In response to his critics saying that he had flip flopped on being against the BTC sale during the Ingraham administration, Mr. Cash stressed that at that time he was in fact against the sale of BTC, however, considering that it was in the best interest of the country he agreed.
“My position was well considered and well documented and I have never ever tried to run away from it. I disagreed with my government on that policy decision. I said they should not have done it and I did so publicly… I disagreed, but respected their willingness to take a strong position on an issue that was not favoured by the vocal opponents and possibly the silent majority. If only Perry Christie had the courage of his conviction to do likewise in the recent gambling referendum,” he said.
The FNM chairman says that his party has nothing to hide and that Prime Minister Christie should have very little to say about the BTC sale seeing that his prospective buyers were no better.
“The ‘behind closed doors’ secret Blue Water deal requires far more investigation than the FNM’s sale to Cable & Wireless could ever warrant. Cable & Wireless was an established and well-known company, with well-known principals and a long track record of success in numerous countries.”
“Contrast this with the PLP’s proposed Blue water scheme. They proposed a sale on credit to an unknown company, with unknown principals, with no telecommunications track record,” he said.
Mr. Cash believes that while the prime minister promised many things before the general elections, he has failed to deliver on almost all of them and says that Prime Minister Christie is too disengaged in his government’s affairs to even make comments.

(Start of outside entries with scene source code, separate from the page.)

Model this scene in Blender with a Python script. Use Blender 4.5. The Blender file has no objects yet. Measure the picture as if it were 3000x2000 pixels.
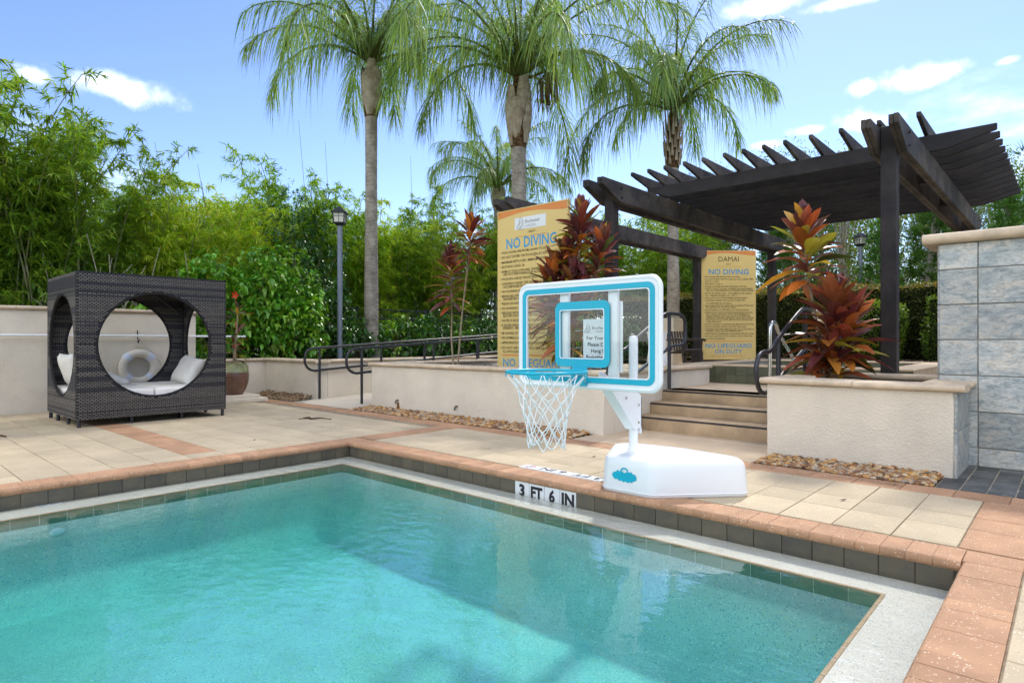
import bpy, bmesh, math, random
import numpy as np
from mathutils import Vector, Matrix
R = math.radians
random.seed(7); RNG = np.random.default_rng(11)
scene = bpy.context.scene
COL = scene.collection

# ------------------------------------------------------------------ camera, sky, sun, exposure
cam_d = bpy.data.cameras.new('camera'); cam = bpy.data.objects.new('camera', cam_d); COL.objects.link(cam)
cam.location = (5.375, -3.468, 1.0)
cam.rotation_euler = (R(90), 0, R(42.39))
cam_d.sensor_width = 36.0; cam_d.lens = 21.69; cam_d.clip_start = 0.05; cam_d.clip_end = 3000
scene.camera = cam

SUN_EL = R(50.0)
SUN_AZ = (-0.27, 0.963)                     # horizontal direction towards the sun
world = bpy.data.worlds.new('World'); scene.world = world; world.use_nodes = True
CLOUD_OFFSET = (-20.83, 53.36, 55.92)  # picked so unseen clouds behind the camera brighten shaded faces, clear gap ahead
def build_world():
    nt = world.node_tree; N = nt.nodes; L = nt.links; N.clear()
    out = N.new('ShaderNodeOutputWorld'); bg = N.new('ShaderNodeBackground')
    sky = N.new('ShaderNodeTexSky'); sky.sky_type = 'NISHITA'; sky.sun_disc = False
    sky.sun_elevation = SUN_EL; sky.sun_rotation = math.atan2(SUN_AZ[0], SUN_AZ[1])
    sky.altitude = 20; sky.air_density = 1.0; sky.dust_density = 0.25; sky.ozone_density = 3.0
    bg.inputs['Strength'].default_value = 0.104
    tc = N.new('ShaderNodeTexCoord')
    def math_n(op, a, b=None, clamp=False):
        m = N.new('ShaderNodeMath'); m.operation = op; m.use_clamp = clamp
        for i, x in enumerate((a, b)):
            if x is None: continue
            if isinstance(x, (int, float)): m.inputs[i].default_value = x
            else: L.new(x, m.inputs[i])
        return m.outputs[0]
    sep = N.new('ShaderNodeSeparateXYZ'); L.new(tc.outputs['Generated'], sep.inputs[0])
    # cloud texture on a flat layer far overhead
    h = math_n('MAXIMUM', sep.outputs['Z'], 0.02)
    cx = math_n('DIVIDE', sep.outputs['X'], math_n('ADD', h, 0.12)); cy = math_n('DIVIDE', sep.outputs['Y'], math_n('ADD', h, 0.12))
    cmb = N.new('ShaderNodeCombineXYZ'); L.new(cx, cmb.inputs[0]); L.new(cy, cmb.inputs[1])
    n0 = N.new('ShaderNodeTexNoise'); n0.inputs['Scale'].default_value = .30; n0.inputs['Detail'].default_value = 1.0
    n1 = N.new('ShaderNodeTexNoise'); n1.inputs['Scale'].default_value = 1.3; n1.inputs['Detail'].default_value = 6; n1.inputs['Roughness'].default_value = 0.58
    of = N.new('ShaderNodeVectorMath'); of.operation = 'ADD'; L.new(cmb.outputs[0], of.inputs[0]); of.inputs[1].default_value = CLOUD_OFFSET
    L.new(of.outputs[0], n0.inputs['Vector']); L.new(of.outputs[0], n1.inputs['Vector'])
    cov = math_n('ADD', math_n('MULTIPLY', n0.outputs['Fac'], 1.5), n1.outputs['Fac'])
    mr = N.new('ShaderNodeMapRange'); mr.inputs['From Min'].default_value = 1.17; mr.inputs['From Max'].default_value = 1.52; mr.interpolation_type = 'SMOOTHSTEP'
    L.new(cov, mr.inputs['Value'])
    fac = math_n('MULTIPLY', mr.outputs[0], 0.9)
    # fair-weather cumulus puffs standing in the sky
    n2 = N.new('ShaderNodeTexNoise'); n2.inputs['Scale'].default_value = 22; n2.inputs['Detail'].default_value = 6; n2.inputs['Roughness'].default_value = 0.6
    L.new(tc.outputs['Generated'], n2.inputs['Vector'])
    wob1 = math_n('MULTIPLY_ADD', n2.outputs['Fac'], 2.1); wob1.node.inputs[2].default_value = -.16
    puffs = [(-0.909, 0.259, 0.326, 0.073, 0.023), (-0.933, 0.160, 0.323, 0.025, 0.014), (-0.148, 0.930, 0.336, 0.054, 0.019), (-0.209, 0.918, 0.336, 0.025, 0.011), (-0.204, 0.933, 0.296, 0.048, 0.018), (-0.274, 0.915, 0.294, 0.026, 0.009), (-0.330, 0.901, 0.282, 0.025, 0.009), (-0.059, 0.941, 0.334, 0.015, 0.007), (-0.303, 0.840, 0.450, 0.068, 0.016), (-0.220, 0.872, 0.436, 0.057, 0.010)]
    for (x, y, z, w, hh) in puffs:
        c = Vector((x, y, z)).normalized(); right = c.cross(Vector((0, 0, 1))).normalized(); up = right.cross(c)
        mp = N.new('ShaderNodeMapping'); mp.vector_type = 'TEXTURE'; L.new(tc.outputs['Generated'], mp.inputs['Vector'])
        mp.inputs['Location'].default_value = c; mp.inputs['Rotation'].default_value = Matrix((right, c, up)).transposed().to_euler(); mp.inputs['Scale'].default_value = (w, .5, hh)
        ln = N.new('ShaderNodeVectorMath'); ln.operation = 'LENGTH'; L.new(mp.outputs[0], ln.inputs[0])
        v = math_n('SUBTRACT', wob1, ln.outputs['Value'])
        m2 = N.new('ShaderNodeMapRange'); m2.interpolation_type = 'SMOOTHSTEP'; m2.inputs['From Min'].default_value = -0.12; m2.inputs['From Max'].default_value = 1.35; m2.inputs['To Max'].default_value = .95; L.new(v, m2.inputs['Value'])
        fac = math_n('MAXIMUM', fac, m2.outputs[0])
    fac = math_n('MULTIPLY', fac, math_n('GREATER_THAN', sep.outputs['Z'], 0.0))
    mix = N.new('ShaderNodeMix'); mix.data_type = 'RGBA'
    hs = N.new('ShaderNodeHueSaturation'); hs.inputs['Hue'].default_value = .517; hs.inputs['Saturation'].default_value = 1.12; L.new(sky.outputs[0], hs.inputs['Color'])
    L.new(fac, mix.inputs['Factor']); L.new(hs.outputs[0], mix.inputs[6]); mix.inputs[7].default_value = (11.2, 11.3, 11.5, 1)
    L.new(mix.outputs[2], bg.inputs['Color']); L.new(bg.outputs[0], out.inputs['Surface'])
build_world()
sun_d = bpy.data.lights.new('sun', 'SUN'); sun_d.energy = 1.35; sun_d.angle = R(5); sun_d.color = (1.0, 0.955, 0.88)
sun = bpy.data.objects.new('sun', sun_d); COL.objects.link(sun)
_sd = Vector((SUN_AZ[0] * math.cos(SUN_EL), SUN_AZ[1] * math.cos(SUN_EL), math.sin(SUN_EL)))
sun.rotation_euler = _sd.to_track_quat('Z', 'Y').to_euler(); sun.location = (0, 0, 30)
vs = scene.view_settings; vs.view_transform = 'Standard'; vs.look = 'None'; vs.gamma = 1.0; vs.exposure = 1.24
vs.use_curve_mapping = False
scene.render.engine = 'CYCLES'
cy = scene.cycles; cy.use_denoising = True; cy.max_bounces = 7; cy.transparent_max_bounces = 10; cy.diffuse_bounces = 3; cy.glossy_bounces = 3; cy.transmission_bounces = 3
cy.use_adaptive_sampling = True; cy.adaptive_threshold = .03; world.cycles.sampling_method = 'MANUAL'; world.cycles.sample_map_resolution = 512
cy.sample_clamp_indirect = 8.0; cy.caustics_reflective = False; cy.caustics_refractive = False
try: cy.denoiser = 'OPENIMAGEDENOISE'; cy.denoising_prefilter = 'ACCURATE'
except Exception: pass

# ------------------------------------------------------------------ builders
def tag(o, label=None, cat=None, group=None, kind=None):
    if label: o['label'] = label
    if cat: o['category'] = cat
    if group: o['group'] = group
    if kind: o['kind'] = kind
    return o
def thing(name, label, cat, loc=(0, 0, 0), group=None):
    o = bpy.data.objects.new(name, None); COL.objects.link(o); o.location = loc; o.empty_display_size = .1
    return tag(o, label, cat, group)
def attach(o, parent):
    if parent is not None:
        o.parent = parent
        if parent.type == 'EMPTY': o.matrix_parent_inverse = Matrix.Translation(-Vector(parent.location))
def fast_mesh(name, V, Fq, cols=None, smooth=False):
    """V Nx3, Fq list of arrays (Mxk) with constant k; cols = list of Mx3 per face array"""
    me = bpy.data.meshes.new(name); V = np.asarray(V, dtype=np.float32)
    if not isinstance(Fq, (list, tuple)): Fq = [Fq]
    me.vertices.add(len(V)); me.vertices.foreach_set('co', V.ravel())
    nl = sum(f.size for f in Fq); npoly = sum(len(f) for f in Fq)
    me.loops.add(nl); me.loops.foreach_set('vertex_index', np.concatenate([np.asarray(f).ravel() for f in Fq]).astype(np.int32))
    tot = np.concatenate([np.full(len(f), f.shape[1], dtype=np.int32) for f in Fq]); st = np.concatenate([[0], np.cumsum(tot)[:-1]]).astype(np.int32)
    me.polygons.add(npoly); me.polygons.foreach_set('loop_start', st)
    try: me.polygons.foreach_set('loop_total', tot)
    except Exception: pass
    me.polygons.foreach_set('use_smooth', np.full(npoly, bool(smooth)))
    me.update(calc_edges=True)
    if cols is not None:
        c = np.concatenate([np.asarray(x, dtype=np.float32) for x in cols]); c = np.repeat(np.c_[c, np.ones(len(c))], tot, axis=0).astype(np.float32)
        at = me.color_attributes.new('Col', 'FLOAT_COLOR', 'CORNER'); at.data.foreach_set('color', c.ravel())
    me.validate(clean_customdata=False)
    return me
def put(name, me, mat, parent=None):
    o = bpy.data.objects.new(name, me); COL.objects.link(o)
    if mat is not None and not me.materials: me.materials.append(mat)
    attach(o, parent); return o
class MB:
    def __init__(s): s.v = []; s.f = []
    def add(s, vs, fs):
        b = len(s.v); s.v += [tuple(p) for p in vs]; s.f += [tuple(i + b for i in f) for f in fs]; return s
    def box(s, x0, y0, z0, x1, y1, z1):
        return s.add([(x0, y0, z0), (x1, y0, z0), (x1, y1, z0), (x0, y1, z0), (x0, y0, z1), (x1, y0, z1), (x1, y1, z1), (x0, y1, z1)],
                     [(0, 3, 2, 1), (4, 5, 6, 7), (0, 1, 5, 4), (1, 2, 6, 5), (2, 3, 7, 6), (3, 0, 4, 7)])
    def prism(s, poly, a0, a1, axis='z'):
        """poly: CCW 2D outline; extruded from a0 to a1 along axis. axis z:(x,y) y:(x,z) x:(y,z)"""
        n = len(poly)
        def P(p, a): return (p[0], p[1], a) if axis == 'z' else ((p[0], a, p[1]) if axis == 'y' else (a, p[0], p[1]))
        vs = [P(p, a0) for p in poly] + [P(p, a1) for p in poly]
        fs = [tuple(range(n))[::-1], tuple(range(n, 2 * n))] + [(i, (i + 1) % n, n + (i + 1) % n, n + i) for i in range(n)]
        return s.add(vs, fs)
    def tube(s, pts, r, seg=8, closed=False, cap=True):
        pts = [Vector(p) for p in pts]; n = len(pts); rs = r if isinstance(r, (list, tuple)) else [r] * n
        b = len(s.v); prev = None
        for i, p in enumerate(pts):
            if closed: t = (pts[(i + 1) % n] - pts[i - 1])
            else: t = pts[min(i + 1, n - 1)] - pts[max(i - 1, 0)]
            t = t.normalized() if t.length > 1e-9 else Vector((0, 0, 1))
            if prev is None:
                a = Vector((0, 0, 1)) if abs(t.z) < .9 else Vector((1, 0, 0))
                nx = t.cross(a).normalized()
            else:
                nx = prev - t * prev.dot(t); nx = nx.normalized() if nx.length > 1e-6 else t.orthogonal().normalized()
            prev = nx; ny = t.cross(nx)
            for k in range(seg):
                an = 2 * math.pi * k / seg; s.v.append(tuple(p + (nx * math.cos(an) + ny * math.sin(an)) * rs[i]))
        for i in range(n if closed else n - 1):
            j = (i + 1) % n
            for k in range(seg): s.f.append((b + i * seg + k, b + i * seg + (k + 1) % seg, b + j * seg + (k + 1) % seg, b + j * seg + k))
        if cap and not closed:
            s.f.append(tuple(b + k for k in range(seg))[::-1]); s.f.append(tuple(b + (n - 1) * seg + k for k in range(seg)))
        return s
    def lathe(s, prof, c=(0, 0, 0), seg=24):
        b = len(s.v); m = len(prof)
        for (r, z) in prof:
            for k in range(seg):
                a = 2 * math.pi * k / seg; s.v.append((c[0] + r * math.cos(a), c[1] + r * math.sin(a), c[2] + z))
        for i in range(m - 1):
            for k in range(seg): s.f.append((b + i * seg + k, b + i * seg + (k + 1) % seg, b + (i + 1) * seg + (k + 1) % seg, b + (i + 1) * seg + k))
        s.f.append(tuple(b + k for k in range(seg))[::-1]); s.f.append(tuple(b + (m - 1) * seg + k for k in range(seg))); return s
    def mesh(s, name, bevel=0, seg=2, smooth=False):
        me = bpy.data.meshes.new(name); me.from_pydata(s.v, [], s.f)
        if bevel or smooth:
            bm = bmesh.new(); bm.from_mesh(me)
            if bevel:
                es = [e for e in bm.edges if len(e.link_faces) == 2 and e.calc_face_angle(0) > .5]
                bmesh.ops.bevel(bm, geom=es, offset=bevel, segments=seg, profile=.5, affect='EDGES', clamp_overlap=True)
            if smooth:
                for f in bm.faces: f.smooth = True
                for e in bm.edges:
                    if len(e.link_faces) == 2 and e.calc_face_angle(0) > .7: e.smooth = False
            bm.to_mesh(me); bm.free()
        me.update(); return me
    def build(s, name, mat, parent=None, bevel=0, seg=2, smooth=False):
        return put(name, s.mesh(name, bevel, seg, smooth), mat, parent)
def box(name, a, b, mat, parent=None, bevel=0, seg=2):
    return MB().box(*a, *b).build(name, mat, parent, bevel, seg, smooth=bool(bevel))
def struct(o): o['kind'] = 'structure'; return o
def catmull(pts, n=6, closed=False):
    P = [Vector(p) for p in pts]; out = []; m = len(P)
    for i in range(m if closed else m - 1):
        p0 = P[(i - 1) % m] if closed or i > 0 else P[0]; p1 = P[i]; p2 = P[(i + 1) % m]; p3 = P[(i + 2) % m] if closed or i + 2 < m else P[-1]
        for k in range(n):
            t = k / n; out.append(.5 * ((2 * p1) + (-p0 + p2) * t + (2 * p0 - 5 * p1 + 4 * p2 - p3) * t * t + (-p0 + 3 * p1 - 3 * p2 + p3) * t ** 3))
    if not closed: out.append(P[-1])
    return out

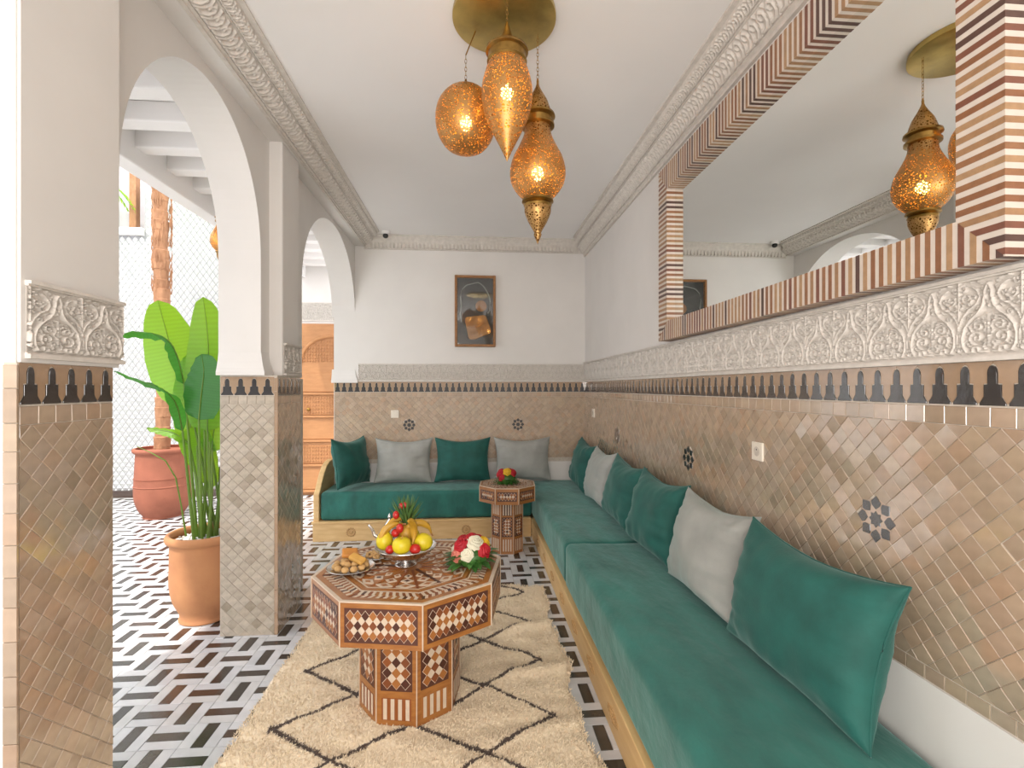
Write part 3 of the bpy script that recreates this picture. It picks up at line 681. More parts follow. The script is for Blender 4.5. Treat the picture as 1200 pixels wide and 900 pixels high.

“When the FNM was in office, the leader of the nation, the prime minister and minister of finance was 100 per cent engaged in the process. He did not outsource his responsibilities to others in his cabinet and he was not missing in action as this current Prime Minister usually is. He has three cabinet ministers working under him in the ministry of finance and still nothing can get done, especially investment wise. The minister of state for investments has done nothing new,” he said.
“If Mr. Christie’s fixation on the former Prime Minister yields nothing else, we do hope that Mr. Christie learns the lesson of the importance of a Prime Minister being fully engaged and on top of what his government is doing at all times,” he added.
When asked to describe the Christie administration’s performance over the past nine months, Mr. Cash said that they have been nothing but a ‘failure.’
“They promised an emergency jobs program, which hasn’t been delivered. But they started out on day one seeking out and destroying people that they believed to be FNMs. They started out taking away contracts from people perceived to be FNMs and giving them to their friends. They’ve failed because they’ve not prioritised and focused their attention on the right things. Education, transforming our public sector, a jobs program and inspiring a new generation of Bahamians to invest and own pieces of this economy; all of those they have failed to deliver,” he said.
Mr. Cash added that time is running out on the Christie administration and that they should get it together before they are “run out of town”.